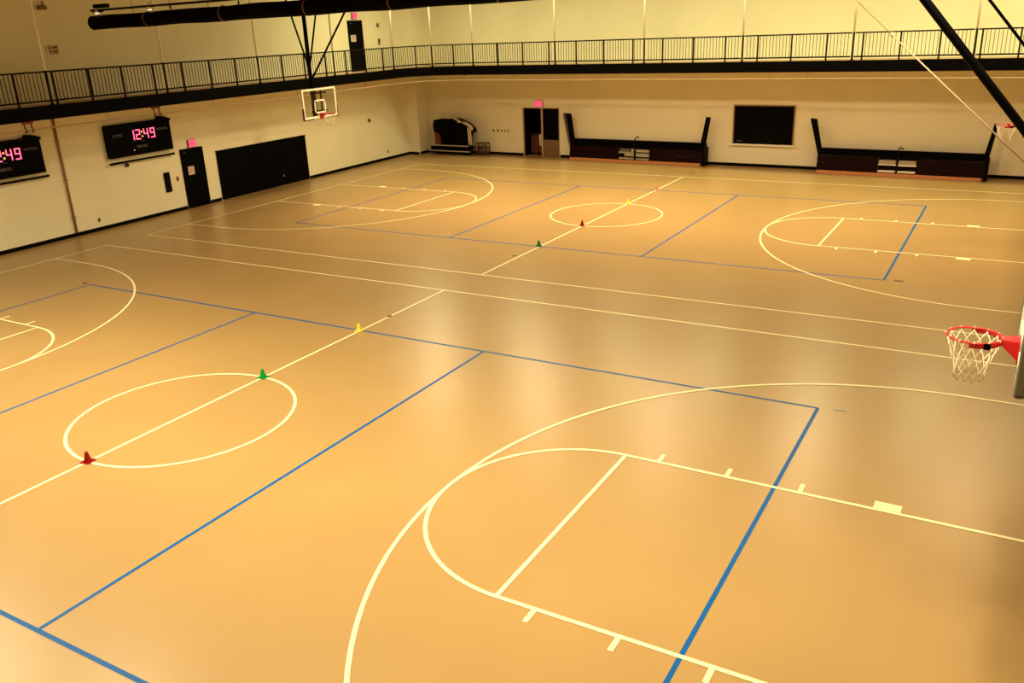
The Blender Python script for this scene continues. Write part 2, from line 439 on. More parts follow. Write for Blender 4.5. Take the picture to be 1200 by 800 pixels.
# hanger rods
def rod(p, lab, dim=False):
    r = empty('hanger_rod', lab, 'hanger rod', (p[0], p[1], 4.276), 0, 'balcony hanger rods')
    MB().bbox((-.05,-.05,0), (.05,.05,.02), .004).build('base_plate', M['rail'], r)
    MB().tube([(0,0,.02),(0,0,RT-4.276+.01)], .036, 10).build('sleeve', M['rail'], r, 'dark painted lower sleeve')
    MB().tube([(0,0,RT-4.276+.01),(0,0,H-4.276)], .038, 10).build('rod', M['white'], r, 'white upper rod')
ln = ['white balcony rod near the wall sign at far left', 'dim balcony rod above the right end of the full scoreboard', 'dim balcony rod above the wide black wall panel', 'white balcony rod just left of the upper door']
for y, l in zip(LY[1:5], ln): rod((ex(y), y), l)
rod(EDGE[1], 'white balcony rod right of the upper door, where the railing starts to curve')
mid, _ = pt(CPATH, ct/2); rod((mid.x, mid.y), 'white balcony rod in the middle of the curved corner')
bn = ['white balcony rod where the curved corner meets the back run', 'white balcony rod above the double doors', 'white balcony rod above the left bleachers', 'white balcony rod above the left edge of the black window',
      'white balcony rod above the right bleachers', 'white balcony rod nearest the right frame edge']
bn[3] = 'white balcony rod above the black window'
for x, l in zip(BX[:6], bn): rod((x, ey(x)), l)

# ------------------------------------------------------------------ basketball hoops
def hoop(loc, s, label, rimx, boardx, full=True):
    """built in court space: s=+1 faces -x (right end), s=-1 faces +x; x values are absolute"""
    h = empty('basketball_hoop', label, 'basketball hoop', loc, 0, 'basketball hoops')
    X = lambda d: s*d                       # distance behind the board's face
    bb = MB().box((min(X(.012),X(.03)), -.86, 2.95-loc[2]), (max(X(.012),X(.03)), .86, 3.92-loc[2])).build('backboard', M['glass'], h, 'clear glass backboard')
    z0, z1 = 2.90-loc[2], 3.97-loc[2]
    f = MB(); t = .068
    x0, x1 = sorted((X(0), X(.045)))
    f.bbox((x0,-.915,z0),(x1,.915,z0+t+.01),.006); f.bbox((x0,-.915,z1-t),(x1,.915,z1),.006)
    f.bbox((x0,-.915,z0+t),(x1,-.915+t,z1-t),.006); f.bbox((x0,.915-t,z0+t),(x1,.915,z1-t),.006)
    f.build('frame', M['white'], bb, 'white backboard border')
    f = MB(); x0, x1 = sorted((X(.004), X(.012))); zc = 3.08-loc[2]
    for a, c in (((x0,-.30,zc),(x1,.30,zc+.055)), ((x0,-.30,zc+.43),(x1,.30,zc+.485)), ((x0,-.30,zc),(x1,-.245,zc+.485)), ((x0,.245,zc),(x1,.30,zc+.485))): f.box(a, c)
    f.build('target_square', M['white'], bb)
    padm = M['pad'] if s < 0 else M['greypad']
    x0, x1 = sorted((X(-.015), X(.065)))
    for sg in (-1, 1):
        f = MB(); y0, y1 = sorted((sg*.90, sg*.945)); f.bbox((x0,y0,z0-.03),(x1,y1,z0+(.40 if s < 0 else .55)),.012)
        y0, y1 = sorted((sg*.945, sg*.40)); f.bbox((x0,y0,z0-.035),(x1,y1,z0+.004),.012)
        f.build('edge_pad', padm, bb, 'padding on the lower backboard corner')
    # rim
    zr = 3.05-loc[2]; rc = s*(rimx-boardx)
    ri = MB(); circ = [(rc+.2286*math.cos(2*PI*k/48), .2286*math.sin(2*PI*k/48), zr) for k in range(48)]
    ri.tube(circ, .0095, 10, True)
    # skirt band on the board side half of the ring
    n = 24; band = []
    a0 = 0 if s > 0 else PI
    for zz in (zr-.045, zr+.004):
        for k in range(n+1):
            a = a0-1.7+3.4*k/n
            band.append((rc+.2345*math.cos(a), .2345*math.sin(a), zz))
    band += [(rc+(p[0]-rc)*.975, p[1]*.975, p[2]) for p in band[:2*(n+1)]]
    fs = []
    m1 = n+1
    for k in range(n):
        fs += [(k,k+1,m1+k+1,m1+k), (2*m1+k,2*m1+k+1,3*m1+k+1,3*m1+k), (k,k+1,2*m1+k+1,2*m1+k), (m1+k,m1+k+1,3*m1+k+1,3*m1+k)]
    fs += [(0,m1,3*m1,2*m1),(n,m1+n,3*m1+n,2*m1+n)]
    ri.add(band, fs, True)
    rim = ri.build('rim', M['red'], h)
    # bracket: flat neck with a tapering gusset box
    br = MB(); xa = rc+s*.2286; xb = 0
    xa2 = xa+s*.0
    br.add([(xa2,-.07,zr-.045),(xa2,.07,zr-.045),(xa2,.07,zr+.012),(xa2,-.07,zr+.012),
            (xb,-.085,zr-.17),(xb,.085,zr-.17),(xb,.085,zr+.012),(xb,-.085,zr+.012)], [(0,3,2,1),(4,5,6,7),(0,1,5,4),(1,2,6,5),(2,3,7,6),(3,0,4,7)])
    br.bbox((min(-.012*s,0),-.10,zr-.19),(max(-.012*s,0),.10,zr+.03),.003)
    br.build('bracket', M['red'], rim)
    # black breakaway tab on the ring
    tb = MB(); a = (a0-1.05) if s > 0 else a0+1.05
    tb.box((rc+.232*math.cos(a)-.028, .232*math.sin(a)-.02, zr-.05), (rc+.232*math.cos(a)+.028, .232*math.sin(a)+.012, zr+.006)); tb.build('tab', M['black'], rim, 'small black tab')
    # net
    nt_ = MB(); N = 12; levels = [(.222,-.015),(.205,-.10),(.175,-.18),(.150,-.26),(.135,-.34),(.128,-.42)]
    rnd = random.Random(3)
    rr = .0048 if s > 0 else .0042
    for dirn in (1, -1):
        for k in range(N):
            P = []
            for j, (rad, dz) in enumerate(levels):
                a = 2*PI*(k+dirn*.5*j)/N+.05
                P.append((rc+rad*math.cos(a)+rnd.uniform(-.006,.006), rad*math.sin(a)+rnd.uniform(-.006,.006), zr+dz))
            nt_.tube(P, rr, 5)
    for k in range(N):                      # loops over the ring
        a = 2*PI*k/N+.05
        nt_.tube([(rc+.222*math.cos(a), .222*math.sin(a), zr-.015), (rc+.245*math.cos(a), .245*math.sin(a), zr+.004), (rc+.226*math.cos(a), .226*math.sin(a), zr+.016)], rr, 5)
    nt_.build('net', M['net'], h)
    # mast and ceiling braces
    mx_ = X(.33)
    MB().tube([(mx_,0,2.92-loc[2]),(mx_,0,H-loc[2])], .075, 12).build('mast', M['black'], h)
    f = MB()
    for zz in (3.15, 3.80):
        f.bar((X(.05),-.42,zz-loc[2]), (X(.05),.42,zz-loc[2]), .05, .05)
        f.bar((X(.05),-.25,zz-loc[2]), (mx_,0,zz-loc[2]), .045, .045); f.bar((X(.05),.25,zz-loc[2]), (mx_,0,zz-loc[2]), .045, .045)
    for sg in (-1,1): f.bar((X(.07),sg*.16,3.0-loc[2]), (X(.07),sg*.16,3.97-loc[2]), .045, .045)
    f.bar((X(.05),-.42,3.95-loc[2]),(X(.05),.42,3.95-loc[2]),.05,.05)
    f.build('board_mount', M['black'], h)
    for sg in (-1,1):
        MB().tube([(mx_,sg*.04,4.75-loc[2]), (mx_,sg*(.04+.34*(H-4.75)),H-loc[2])], .033, 8).build('brace', M['black'], h)
    # long diagonal brace towards the court
    top = (X(.47)-s*(H-4.05)/1.20, 0, H-loc[2])
    bot = (X(.47), 0, 4.05-loc[2])
    rd = .036
    MB().tube([bot, top], rd, 12).build('diagonal_brace', M['black'], h, 'long black diagonal brace')
    return h
hoop((-11.55, 16.84, 4.0), -1, 'basketball hoop with glass backboard hanging before the left wall', 11.17, 11.55)
hoop((11.63, 0, 4.0), 1, 'near basketball hoop at the right frame edge with large red rim', 11.26, 11.63)
hoop((11.42, 16.86, 3.87), 1, 'far basketball hoop at the right in front of the bleacher end', 11.03, 11.42)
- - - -
§ TASK TO CARRY OUT:
Omit the pictures, then repeat exactly each line from the beginning of the listing through the line with "for x, l in".

§ COMPLETE OUTPUT:
The Blender Python script for this scene continues. Write part 2, from line 439 on. More parts follow. Write for Blender 4.5. Take the picture to be 1200 by 800 pixels.
# hanger rods
def rod(p, lab, dim=False):
    r = empty('hanger_rod', lab, 'hanger rod', (p[0], p[1], 4.276), 0, 'balcony hanger rods')
    MB().bbox((-.05,-.05,0), (.05,.05,.02), .004).build('base_plate', M['rail'], r)
    MB().tube([(0,0,.02),(0,0,RT-4.276+.01)], .036, 10).build('sleeve', M['rail'], r, 'dark painted lower sleeve')
    MB().tube([(0,0,RT-4.276+.01),(0,0,H-4.276)], .038, 10).build('rod', M['white'], r, 'white upper rod')
ln = ['white balcony rod near the wall sign at far left', 'dim balcony rod above the right end of the full scoreboard', 'dim balcony rod above the wide black wall panel', 'white balcony rod just left of the upper door']
for y, l in zip(LY[1:5], ln): rod((ex(y), y), l)
rod(EDGE[1], 'white balcony rod right of the upper door, where the railing starts to curve')
mid, _ = pt(CPATH, ct/2); rod((mid.x, mid.y), 'white balcony rod in the middle of the curved corner')
bn = ['white balcony rod where the curved corner meets the back run', 'white balcony rod above the double doors', 'white balcony rod above the left bleachers', 'white balcony rod above the left edge of the black window',
      'white balcony rod above the right bleachers', 'white balcony rod nearest the right frame edge']
bn[3] = 'white balcony rod above the black window'
for x, l in zip(BX[:6], bn): rod((x, ey(x)), l)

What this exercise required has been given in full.